The issue is more complex than simply a humanitarian cause. The effect of letting in hundreds of people is something you can balance over time, but letting in millions over a relatively short period has both economic and geopolitical ramifications. Besides that, borders exist for more than security, their permeability has implications for national sovereignty as well. For Americans who aren’t racist, the issue is multifaceted and just as important as the plight of an economic immigrant or asylum seeker.
If you look at who is entering the U.S. illegally, it includes people from strong economic powerhouses with healthy growth projections and competitive GDP, like Brazil, Mexico, China, India and so on.
When you just absorb the economic or political issues of other countries by taking in their poor, then you don’t ever let those societies reflect on what they’re doing wrong or right for their people. Countries should be responsible for their people, and if they’re unable to be that way for one reason or another, their people need to examine why and ask their leaders some tough questions. Immigrating to other countries, for jobs, safety, or education, is not a good or sustainable way of doing things, which is why we’re currently having the issues that we’re having.

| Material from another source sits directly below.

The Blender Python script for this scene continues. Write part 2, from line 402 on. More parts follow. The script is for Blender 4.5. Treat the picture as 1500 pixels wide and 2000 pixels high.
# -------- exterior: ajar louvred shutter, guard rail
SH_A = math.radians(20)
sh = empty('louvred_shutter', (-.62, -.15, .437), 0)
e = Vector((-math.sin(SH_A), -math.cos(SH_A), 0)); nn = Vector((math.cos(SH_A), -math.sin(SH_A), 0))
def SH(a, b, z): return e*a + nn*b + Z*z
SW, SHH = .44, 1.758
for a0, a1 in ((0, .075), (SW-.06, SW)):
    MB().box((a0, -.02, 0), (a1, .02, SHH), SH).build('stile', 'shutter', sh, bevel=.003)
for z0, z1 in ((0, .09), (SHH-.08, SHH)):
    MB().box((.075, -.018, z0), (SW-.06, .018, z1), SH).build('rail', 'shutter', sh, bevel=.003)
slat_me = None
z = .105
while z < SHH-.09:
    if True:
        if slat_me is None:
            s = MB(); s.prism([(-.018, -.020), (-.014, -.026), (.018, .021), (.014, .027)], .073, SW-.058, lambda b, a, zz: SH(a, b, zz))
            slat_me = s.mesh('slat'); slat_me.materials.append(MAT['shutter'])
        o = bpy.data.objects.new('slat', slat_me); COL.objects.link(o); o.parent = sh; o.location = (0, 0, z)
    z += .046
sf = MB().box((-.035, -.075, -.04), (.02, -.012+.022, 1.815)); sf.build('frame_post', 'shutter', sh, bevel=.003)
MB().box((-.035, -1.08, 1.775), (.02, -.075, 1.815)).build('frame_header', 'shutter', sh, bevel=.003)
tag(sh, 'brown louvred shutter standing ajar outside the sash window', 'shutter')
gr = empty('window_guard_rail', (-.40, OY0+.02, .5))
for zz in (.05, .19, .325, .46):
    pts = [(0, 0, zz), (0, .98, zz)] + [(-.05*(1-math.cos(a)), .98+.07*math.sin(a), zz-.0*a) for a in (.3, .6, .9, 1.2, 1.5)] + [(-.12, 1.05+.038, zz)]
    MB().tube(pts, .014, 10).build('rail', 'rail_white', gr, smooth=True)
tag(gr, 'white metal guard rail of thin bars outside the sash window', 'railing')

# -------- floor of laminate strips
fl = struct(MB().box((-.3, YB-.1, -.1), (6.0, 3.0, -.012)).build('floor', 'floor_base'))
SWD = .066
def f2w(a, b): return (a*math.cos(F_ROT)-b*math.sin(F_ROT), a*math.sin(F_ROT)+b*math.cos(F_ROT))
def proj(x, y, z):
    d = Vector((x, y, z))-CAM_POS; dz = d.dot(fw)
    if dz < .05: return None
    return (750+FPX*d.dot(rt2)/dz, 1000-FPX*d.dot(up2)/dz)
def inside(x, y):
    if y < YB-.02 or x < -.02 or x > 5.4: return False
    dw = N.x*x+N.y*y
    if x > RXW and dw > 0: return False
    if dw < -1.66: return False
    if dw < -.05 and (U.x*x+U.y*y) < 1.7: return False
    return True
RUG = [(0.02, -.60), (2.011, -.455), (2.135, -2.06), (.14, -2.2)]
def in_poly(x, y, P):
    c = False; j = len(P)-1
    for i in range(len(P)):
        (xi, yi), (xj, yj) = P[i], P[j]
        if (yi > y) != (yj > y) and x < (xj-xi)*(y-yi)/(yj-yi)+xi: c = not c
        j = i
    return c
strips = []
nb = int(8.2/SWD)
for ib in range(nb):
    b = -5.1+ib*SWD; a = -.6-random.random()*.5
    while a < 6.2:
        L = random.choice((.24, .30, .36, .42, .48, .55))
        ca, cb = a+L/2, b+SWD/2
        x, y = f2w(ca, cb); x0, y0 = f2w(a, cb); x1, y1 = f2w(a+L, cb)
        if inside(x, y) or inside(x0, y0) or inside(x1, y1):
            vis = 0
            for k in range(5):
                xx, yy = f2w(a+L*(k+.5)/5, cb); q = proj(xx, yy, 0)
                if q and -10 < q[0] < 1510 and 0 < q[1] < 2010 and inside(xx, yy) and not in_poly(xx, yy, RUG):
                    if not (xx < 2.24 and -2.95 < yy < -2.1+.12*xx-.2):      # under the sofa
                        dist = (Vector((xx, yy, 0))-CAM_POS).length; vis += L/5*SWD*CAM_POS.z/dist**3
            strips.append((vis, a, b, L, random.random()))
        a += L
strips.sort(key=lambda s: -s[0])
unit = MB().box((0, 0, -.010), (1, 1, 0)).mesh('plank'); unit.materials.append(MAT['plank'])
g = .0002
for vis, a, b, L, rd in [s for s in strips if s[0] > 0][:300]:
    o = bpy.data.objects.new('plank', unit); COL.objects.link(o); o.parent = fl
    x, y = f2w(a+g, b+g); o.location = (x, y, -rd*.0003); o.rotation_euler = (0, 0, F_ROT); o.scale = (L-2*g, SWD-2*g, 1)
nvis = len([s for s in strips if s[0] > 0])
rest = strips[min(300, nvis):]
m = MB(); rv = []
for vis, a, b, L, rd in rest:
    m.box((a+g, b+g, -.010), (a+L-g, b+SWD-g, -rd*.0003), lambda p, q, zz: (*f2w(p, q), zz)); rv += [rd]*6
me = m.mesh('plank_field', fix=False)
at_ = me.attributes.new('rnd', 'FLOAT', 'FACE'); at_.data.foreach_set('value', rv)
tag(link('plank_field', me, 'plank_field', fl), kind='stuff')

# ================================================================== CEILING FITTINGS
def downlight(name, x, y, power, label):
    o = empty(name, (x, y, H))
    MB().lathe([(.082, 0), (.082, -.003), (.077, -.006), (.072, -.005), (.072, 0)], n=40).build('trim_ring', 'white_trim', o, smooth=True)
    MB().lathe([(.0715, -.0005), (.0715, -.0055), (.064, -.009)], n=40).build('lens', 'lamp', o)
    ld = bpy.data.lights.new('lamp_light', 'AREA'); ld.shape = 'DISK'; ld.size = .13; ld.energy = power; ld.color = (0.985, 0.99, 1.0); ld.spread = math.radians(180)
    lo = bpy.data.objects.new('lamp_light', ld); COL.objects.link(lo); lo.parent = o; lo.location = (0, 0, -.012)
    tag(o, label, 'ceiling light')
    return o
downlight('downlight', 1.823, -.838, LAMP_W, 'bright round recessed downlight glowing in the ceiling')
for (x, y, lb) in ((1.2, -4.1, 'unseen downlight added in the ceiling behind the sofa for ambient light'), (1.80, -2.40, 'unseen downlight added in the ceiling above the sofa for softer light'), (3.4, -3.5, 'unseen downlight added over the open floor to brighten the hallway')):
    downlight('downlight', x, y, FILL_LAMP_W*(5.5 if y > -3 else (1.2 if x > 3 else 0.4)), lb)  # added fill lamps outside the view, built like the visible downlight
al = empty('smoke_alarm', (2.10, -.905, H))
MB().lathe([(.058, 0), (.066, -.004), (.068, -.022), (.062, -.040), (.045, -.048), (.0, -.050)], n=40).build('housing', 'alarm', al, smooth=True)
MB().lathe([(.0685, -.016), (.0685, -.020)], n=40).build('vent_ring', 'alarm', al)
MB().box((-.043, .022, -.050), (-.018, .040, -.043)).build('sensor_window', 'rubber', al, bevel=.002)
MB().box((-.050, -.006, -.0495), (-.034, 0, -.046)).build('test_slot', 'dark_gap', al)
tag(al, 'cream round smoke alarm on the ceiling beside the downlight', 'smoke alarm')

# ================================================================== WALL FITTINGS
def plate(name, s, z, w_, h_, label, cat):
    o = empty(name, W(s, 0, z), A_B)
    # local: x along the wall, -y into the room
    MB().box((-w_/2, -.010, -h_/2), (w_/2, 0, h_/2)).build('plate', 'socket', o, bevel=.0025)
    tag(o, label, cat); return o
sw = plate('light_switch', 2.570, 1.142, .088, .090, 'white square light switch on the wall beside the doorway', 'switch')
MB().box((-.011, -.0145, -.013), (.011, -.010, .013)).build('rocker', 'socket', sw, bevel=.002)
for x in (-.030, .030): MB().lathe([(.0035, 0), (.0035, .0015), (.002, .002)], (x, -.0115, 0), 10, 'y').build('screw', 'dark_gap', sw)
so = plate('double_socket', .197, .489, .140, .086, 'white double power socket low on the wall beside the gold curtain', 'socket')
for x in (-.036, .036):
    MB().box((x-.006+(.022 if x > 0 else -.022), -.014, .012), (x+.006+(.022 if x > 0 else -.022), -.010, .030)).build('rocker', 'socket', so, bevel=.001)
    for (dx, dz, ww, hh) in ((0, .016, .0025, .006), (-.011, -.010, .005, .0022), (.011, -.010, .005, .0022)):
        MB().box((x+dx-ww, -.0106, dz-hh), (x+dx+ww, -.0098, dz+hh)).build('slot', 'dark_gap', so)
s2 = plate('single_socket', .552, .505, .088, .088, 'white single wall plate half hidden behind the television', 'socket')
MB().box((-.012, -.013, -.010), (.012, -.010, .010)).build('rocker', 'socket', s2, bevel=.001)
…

I also think asylum seekers should be sent to countries that most match their cultural backgrounds, and repatriated when conflict is resolved, or sent somewhere where they have family ties. There needs to be a better way to bring normalcy into the lives of people affected by war or conflict other than turning them away, or indefinitely opening your doors to anyone who claims asylum, where there is a non-zero occurrence of fraud.
Good and responsible governance is the only way to ensure better outcomes for people. Political extremism isn’t going to enable good governance.
> The effect of letting in hundreds of people is something you can balance over time, but letting in millions over a relatively short period has both economic and geopolitical ramifications.
Which specific ramifications? It is interesting how often people stop here.
There’s a lot of information available already, feel free to look it up. No one reasonable says that (legal) immigration is bad, what becomes concerning is mass, unsanctioned movement. I don’t discount the humanitarian crises, which is why I think there needs to be a good faith effort to resolve the issues for people who are impacted by such crises. Sadly, the problem is realpolitikal, and that’s why there is no good faith solution which presents itself.
So the issue isn’t about racism, mass migration from a country is not a healthy indication of state of affairs, and in some way countries tacitly sanction bad governance by others when they absorb the problems of others. No one should have to leave their homelands for economic or safety reasons.
So let me just be clear. You are saying that Somalians are predisposed to commit fraud in ways that Americans are not such that having any Somalians immigrate to the US will increase the amount of fraud here and overall make society worse?
And you want me to believe that this isn't bigoted garbage?
So you don't believe that immigration of millions of people from let's say India (my country) which has corrupt institutions and people generally lack civic sense (littering etc.) will not cause issues to America and Americans ?
I see him as a clever person. It points out that the very title of the piece exhibits exactly the same behavior that it pretends to call out. That's a time-saver: if the author is that un-self-aware, then the article itself is not worth the time to refute.
Getting the agent to be in charge was the very last step. They had to spend decades building up resentment of Europe, among many other things.
Destroying the US wasn't the hard part. Getting about half the nation to cheer it on was the hard part.